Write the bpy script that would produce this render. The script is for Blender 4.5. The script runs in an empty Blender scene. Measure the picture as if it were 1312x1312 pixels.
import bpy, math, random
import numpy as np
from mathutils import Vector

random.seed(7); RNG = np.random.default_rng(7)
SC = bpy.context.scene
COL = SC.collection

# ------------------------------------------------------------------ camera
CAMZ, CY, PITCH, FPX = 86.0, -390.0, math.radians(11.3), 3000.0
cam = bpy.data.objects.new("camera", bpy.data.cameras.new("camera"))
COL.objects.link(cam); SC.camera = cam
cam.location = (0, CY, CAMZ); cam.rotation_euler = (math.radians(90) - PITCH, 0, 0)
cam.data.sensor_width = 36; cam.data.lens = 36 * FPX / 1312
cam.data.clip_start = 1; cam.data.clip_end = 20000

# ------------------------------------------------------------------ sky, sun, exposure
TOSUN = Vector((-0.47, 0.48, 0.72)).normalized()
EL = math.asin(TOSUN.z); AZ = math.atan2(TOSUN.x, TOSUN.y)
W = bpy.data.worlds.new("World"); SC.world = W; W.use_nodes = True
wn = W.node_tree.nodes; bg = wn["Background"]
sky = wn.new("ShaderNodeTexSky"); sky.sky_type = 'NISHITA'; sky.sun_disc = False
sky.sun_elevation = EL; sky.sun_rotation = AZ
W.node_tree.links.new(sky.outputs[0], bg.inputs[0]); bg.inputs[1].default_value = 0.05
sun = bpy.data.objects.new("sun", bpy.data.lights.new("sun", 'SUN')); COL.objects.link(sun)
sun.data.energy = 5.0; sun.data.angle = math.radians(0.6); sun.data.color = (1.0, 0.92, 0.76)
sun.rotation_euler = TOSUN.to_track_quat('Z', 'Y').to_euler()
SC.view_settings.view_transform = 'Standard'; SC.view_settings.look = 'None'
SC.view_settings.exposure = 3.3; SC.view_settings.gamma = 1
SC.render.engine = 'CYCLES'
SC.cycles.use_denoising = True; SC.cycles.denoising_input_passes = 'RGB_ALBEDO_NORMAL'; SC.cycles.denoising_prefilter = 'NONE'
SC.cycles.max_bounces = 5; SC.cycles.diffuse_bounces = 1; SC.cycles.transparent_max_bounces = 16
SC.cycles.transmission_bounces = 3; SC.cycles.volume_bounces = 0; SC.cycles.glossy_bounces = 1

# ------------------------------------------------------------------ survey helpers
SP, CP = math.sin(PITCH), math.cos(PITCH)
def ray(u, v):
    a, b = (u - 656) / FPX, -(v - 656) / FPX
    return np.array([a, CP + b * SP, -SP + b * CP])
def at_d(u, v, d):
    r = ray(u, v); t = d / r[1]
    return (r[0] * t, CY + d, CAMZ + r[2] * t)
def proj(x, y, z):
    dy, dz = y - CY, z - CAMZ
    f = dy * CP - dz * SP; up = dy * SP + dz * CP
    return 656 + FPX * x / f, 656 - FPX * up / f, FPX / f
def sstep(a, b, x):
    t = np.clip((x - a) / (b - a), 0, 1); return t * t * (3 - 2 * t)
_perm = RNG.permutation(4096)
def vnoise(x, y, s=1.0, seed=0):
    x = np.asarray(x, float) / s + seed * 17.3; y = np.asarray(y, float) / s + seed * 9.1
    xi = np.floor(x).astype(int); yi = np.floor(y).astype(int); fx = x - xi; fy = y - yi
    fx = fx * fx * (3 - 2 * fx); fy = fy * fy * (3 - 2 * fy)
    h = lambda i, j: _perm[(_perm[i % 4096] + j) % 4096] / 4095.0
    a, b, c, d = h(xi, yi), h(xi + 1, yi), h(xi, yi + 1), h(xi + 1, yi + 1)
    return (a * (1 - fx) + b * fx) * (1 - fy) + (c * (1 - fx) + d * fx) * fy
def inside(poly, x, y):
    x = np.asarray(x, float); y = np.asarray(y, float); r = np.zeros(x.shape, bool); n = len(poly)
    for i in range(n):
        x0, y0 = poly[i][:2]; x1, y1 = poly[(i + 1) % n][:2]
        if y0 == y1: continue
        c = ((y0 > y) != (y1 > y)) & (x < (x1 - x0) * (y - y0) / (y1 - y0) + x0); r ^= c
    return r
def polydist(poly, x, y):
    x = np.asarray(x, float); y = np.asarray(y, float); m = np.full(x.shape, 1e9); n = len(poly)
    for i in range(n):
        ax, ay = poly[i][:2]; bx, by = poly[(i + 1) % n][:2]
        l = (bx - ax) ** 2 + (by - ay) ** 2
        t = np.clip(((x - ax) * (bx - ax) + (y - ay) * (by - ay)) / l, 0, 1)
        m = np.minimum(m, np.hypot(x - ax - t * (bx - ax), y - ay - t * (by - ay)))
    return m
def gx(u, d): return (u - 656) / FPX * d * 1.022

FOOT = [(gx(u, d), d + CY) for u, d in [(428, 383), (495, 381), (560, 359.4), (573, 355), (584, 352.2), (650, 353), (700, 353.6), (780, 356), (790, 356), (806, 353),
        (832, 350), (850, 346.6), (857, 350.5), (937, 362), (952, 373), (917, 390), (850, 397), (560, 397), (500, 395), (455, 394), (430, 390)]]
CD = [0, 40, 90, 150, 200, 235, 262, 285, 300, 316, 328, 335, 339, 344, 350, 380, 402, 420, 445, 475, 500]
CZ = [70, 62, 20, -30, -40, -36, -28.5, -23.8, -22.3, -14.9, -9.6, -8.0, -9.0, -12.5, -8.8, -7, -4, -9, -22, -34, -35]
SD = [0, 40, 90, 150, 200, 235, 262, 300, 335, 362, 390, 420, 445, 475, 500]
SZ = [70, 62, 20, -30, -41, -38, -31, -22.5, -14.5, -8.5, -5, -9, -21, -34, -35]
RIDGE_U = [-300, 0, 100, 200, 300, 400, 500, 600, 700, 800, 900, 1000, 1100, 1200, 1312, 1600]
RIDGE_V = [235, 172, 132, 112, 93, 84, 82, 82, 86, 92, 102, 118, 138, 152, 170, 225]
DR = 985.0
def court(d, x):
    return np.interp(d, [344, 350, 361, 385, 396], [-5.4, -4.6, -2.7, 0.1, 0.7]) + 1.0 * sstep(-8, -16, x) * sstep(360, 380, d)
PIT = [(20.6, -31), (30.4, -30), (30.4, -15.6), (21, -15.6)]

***

PROBLEM STATEMENT
Transcribe the entire listing above precisely.

THE COMPLETED TASK
Write the bpy script that would produce this render. The script is for Blender 4.5. The script runs in an empty Blender scene. Measure the picture as if it were 1312x1312 pixels.
import bpy, math, random
import numpy as np
from mathutils import Vector

random.seed(7); RNG = np.random.default_rng(7)
SC = bpy.context.scene
COL = SC.collection

# ------------------------------------------------------------------ camera
CAMZ, CY, PITCH, FPX = 86.0, -390.0, math.radians(11.3), 3000.0
cam = bpy.data.objects.new("camera", bpy.data.cameras.new("camera"))
COL.objects.link(cam); SC.camera = cam
cam.location = (0, CY, CAMZ); cam.rotation_euler = (math.radians(90) - PITCH, 0, 0)
cam.data.sensor_width = 36; cam.data.lens = 36 * FPX / 1312
cam.data.clip_start = 1; cam.data.clip_end = 20000

# ------------------------------------------------------------------ sky, sun, exposure
TOSUN = Vector((-0.47, 0.48, 0.72)).normalized()
EL = math.asin(TOSUN.z); AZ = math.atan2(TOSUN.x, TOSUN.y)
W = bpy.data.worlds.new("World"); SC.world = W; W.use_nodes = True
wn = W.node_tree.nodes; bg = wn["Background"]
sky = wn.new("ShaderNodeTexSky"); sky.sky_type = 'NISHITA'; sky.sun_disc = False
sky.sun_elevation = EL; sky.sun_rotation = AZ
W.node_tree.links.new(sky.outputs[0], bg.inputs[0]); bg.inputs[1].default_value = 0.05
sun = bpy.data.objects.new("sun", bpy.data.lights.new("sun", 'SUN')); COL.objects.link(sun)
sun.data.energy = 5.0; sun.data.angle = math.radians(0.6); sun.data.color = (1.0, 0.92, 0.76)
sun.rotation_euler = TOSUN.to_track_quat('Z', 'Y').to_euler()
SC.view_settings.view_transform = 'Standard'; SC.view_settings.look = 'None'
SC.view_settings.exposure = 3.3; SC.view_settings.gamma = 1
SC.render.engine = 'CYCLES'
SC.cycles.use_denoising = True; SC.cycles.denoising_input_passes = 'RGB_ALBEDO_NORMAL'; SC.cycles.denoising_prefilter = 'NONE'
SC.cycles.max_bounces = 5; SC.cycles.diffuse_bounces = 1; SC.cycles.transparent_max_bounces = 16
SC.cycles.transmission_bounces = 3; SC.cycles.volume_bounces = 0; SC.cycles.glossy_bounces = 1

# ------------------------------------------------------------------ survey helpers
SP, CP = math.sin(PITCH), math.cos(PITCH)
def ray(u, v):
    a, b = (u - 656) / FPX, -(v - 656) / FPX
    return np.array([a, CP + b * SP, -SP + b * CP])
def at_d(u, v, d):
    r = ray(u, v); t = d / r[1]
    return (r[0] * t, CY + d, CAMZ + r[2] * t)
def proj(x, y, z):
    dy, dz = y - CY, z - CAMZ
    f = dy * CP - dz * SP; up = dy * SP + dz * CP
    return 656 + FPX * x / f, 656 - FPX * up / f, FPX / f
def sstep(a, b, x):
    t = np.clip((x - a) / (b - a), 0, 1); return t * t * (3 - 2 * t)
_perm = RNG.permutation(4096)
def vnoise(x, y, s=1.0, seed=0):
    x = np.asarray(x, float) / s + seed * 17.3; y = np.asarray(y, float) / s + seed * 9.1
    xi = np.floor(x).astype(int); yi = np.floor(y).astype(int); fx = x - xi; fy = y - yi
    fx = fx * fx * (3 - 2 * fx); fy = fy * fy * (3 - 2 * fy)
    h = lambda i, j: _perm[(_perm[i % 4096] + j) % 4096] / 4095.0
    a, b, c, d = h(xi, yi), h(xi + 1, yi), h(xi, yi + 1), h(xi + 1, yi + 1)
    return (a * (1 - fx) + b * fx) * (1 - fy) + (c * (1 - fx) + d * fx) * fy
def inside(poly, x, y):
    x = np.asarray(x, float); y = np.asarray(y, float); r = np.zeros(x.shape, bool); n = len(poly)
    for i in range(n):
        x0, y0 = poly[i][:2]; x1, y1 = poly[(i + 1) % n][:2]
        if y0 == y1: continue
        c = ((y0 > y) != (y1 > y)) & (x < (x1 - x0) * (y - y0) / (y1 - y0) + x0); r ^= c
    return r
def polydist(poly, x, y):
    x = np.asarray(x, float); y = np.asarray(y, float); m = np.full(x.shape, 1e9); n = len(poly)
    for i in range(n):
        ax, ay = poly[i][:2]; bx, by = poly[(i + 1) % n][:2]
        l = (bx - ax) ** 2 + (by - ay) ** 2
        t = np.clip(((x - ax) * (bx - ax) + (y - ay) * (by - ay)) / l, 0, 1)
        m = np.minimum(m, np.hypot(x - ax - t * (bx - ax), y - ay - t * (by - ay)))
    return m
def gx(u, d): return (u - 656) / FPX * d * 1.022

FOOT = [(gx(u, d), d + CY) for u, d in [(428, 383), (495, 381), (560, 359.4), (573, 355), (584, 352.2), (650, 353), (700, 353.6), (780, 356), (790, 356), (806, 353),
        (832, 350), (850, 346.6), (857, 350.5), (937, 362), (952, 373), (917, 390), (850, 397), (560, 397), (500, 395), (455, 394), (430, 390)]]
CD = [0, 40, 90, 150, 200, 235, 262, 285, 300, 316, 328, 335, 339, 344, 350, 380, 402, 420, 445, 475, 500]
CZ = [70, 62, 20, -30, -40, -36, -28.5, -23.8, -22.3, -14.9, -9.6, -8.0, -9.0, -12.5, -8.8, -7, -4, -9, -22, -34, -35]
SD = [0, 40, 90, 150, 200, 235, 262, 300, 335, 362, 390, 420, 445, 475, 500]
SZ = [70, 62, 20, -30, -41, -38, -31, -22.5, -14.5, -8.5, -5, -9, -21, -34, -35]
RIDGE_U = [-300, 0, 100, 200, 300, 400, 500, 600, 700, 800, 900, 1000, 1100, 1200, 1312, 1600]
RIDGE_V = [235, 172, 132, 112, 93, 84, 82, 82, 86, 92, 102, 118, 138, 152, 170, 225]
DR = 985.0
def court(d, x):
    return np.interp(d, [344, 350, 361, 385, 396], [-5.4, -4.6, -2.7, 0.1, 0.7]) + 1.0 * sstep(-8, -16, x) * sstep(360, 380, d)
PIT = [(20.6, -31), (30.4, -30), (30.4, -15.6), (21, -15.6)]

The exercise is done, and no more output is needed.